Die Simpsons sind langweilig geworden
Weder die Produzenten selbst noch der auftraggebende US-Sender Fox wollten das bisher konkret bestätigen. Auffallend ist aber, daß von dort auch kein Dementi zu vernehmen ist.
Sollte man sich bei den Simpsons wirklich der Kritik beugen, würde das nur noch einmal überdeutlich machen, was die einst sehr unterhaltsame Serie in den letzten Jahren so langweilig hat werden lassen. Viele Fans der ersten Stunde sehen sie sich längst nicht mehr regelmäßig an.
Als man Ende der 80er Jahre startete, hatte das Programm tatsächlich etwas rebellisches. Man machte sich lustig über das piefige Spießertum in den amerikanischen Kleinstädten. Man witzelte über konservative Politiker und wagte mit Seitenhieben gegen das Fox-Sendernetzwerk sogar Kritik am eigenen Arbeitgeber.
„South Park“ geht einen anderen Weg
In den letzten 30 Jahren ist viel passiert. Heute sind es längst nicht mehr in erster Linie die politisch Konservativen, die Sprechverbote erteilen und via Zensur die künstlerische Freiheit der Kreativen einschränken wollen. Die Macher anderer Animationsserien wie „Family Guy“ oder „South Park“ haben das erkannt und daraus inhaltliche Konsequenzen für ihre Drehbücher gezogen.

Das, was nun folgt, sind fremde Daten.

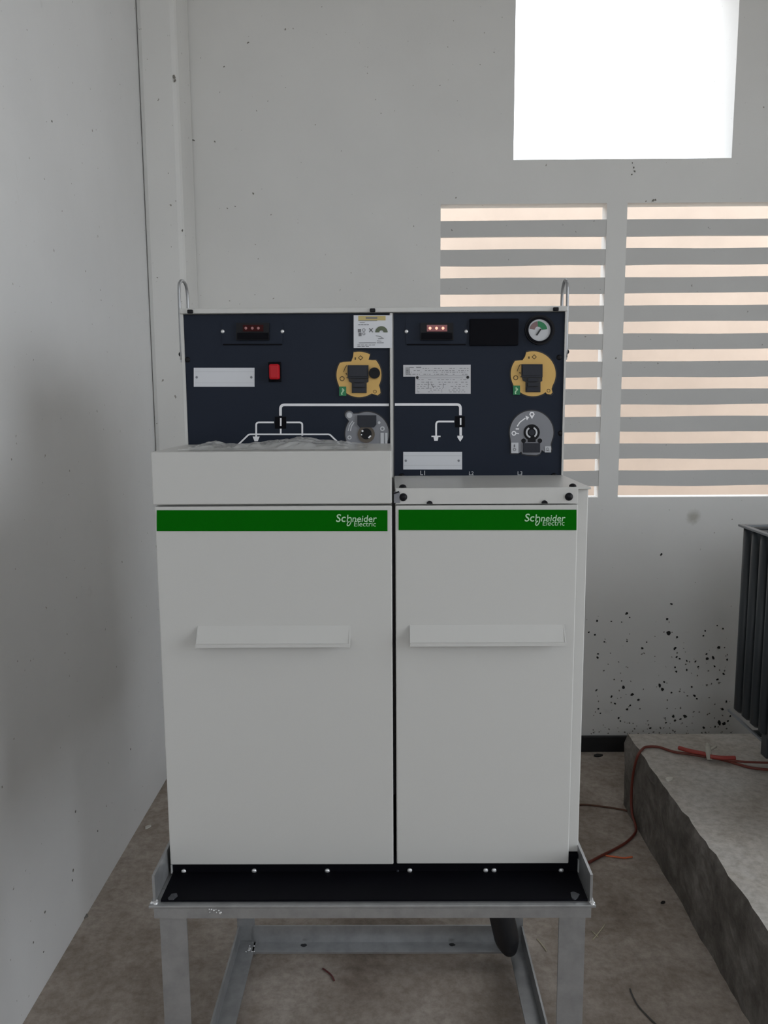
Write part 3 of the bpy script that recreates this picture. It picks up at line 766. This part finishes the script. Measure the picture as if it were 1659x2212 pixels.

Vor allem die „South Park“-Macher haben sich dem neuen Kampf für die Meinungsfreiheit verschrieben und ihren neuen Feinden, den „Social Justice Warriors“, ganze Staffeln ihrer Serie gewidmet. Bei den Simpsons wagte man solche Schritte allenfalls halbherzig.
Zu groß wohl die Verbundenheit mit dem linksliberalen Spektrum. Überhaupt waren die Simpsons in ihrem Rebellentum immer ziemlich zeitgeistig. Man wollte frech sein, ohne zu sehr zu provozieren. In Zeiten, in denen solche Freiheiten selbstverständlich waren, kam man damit durch. Jetzt könnte diese Unentschlossenheit der Anfang vom Ende sein.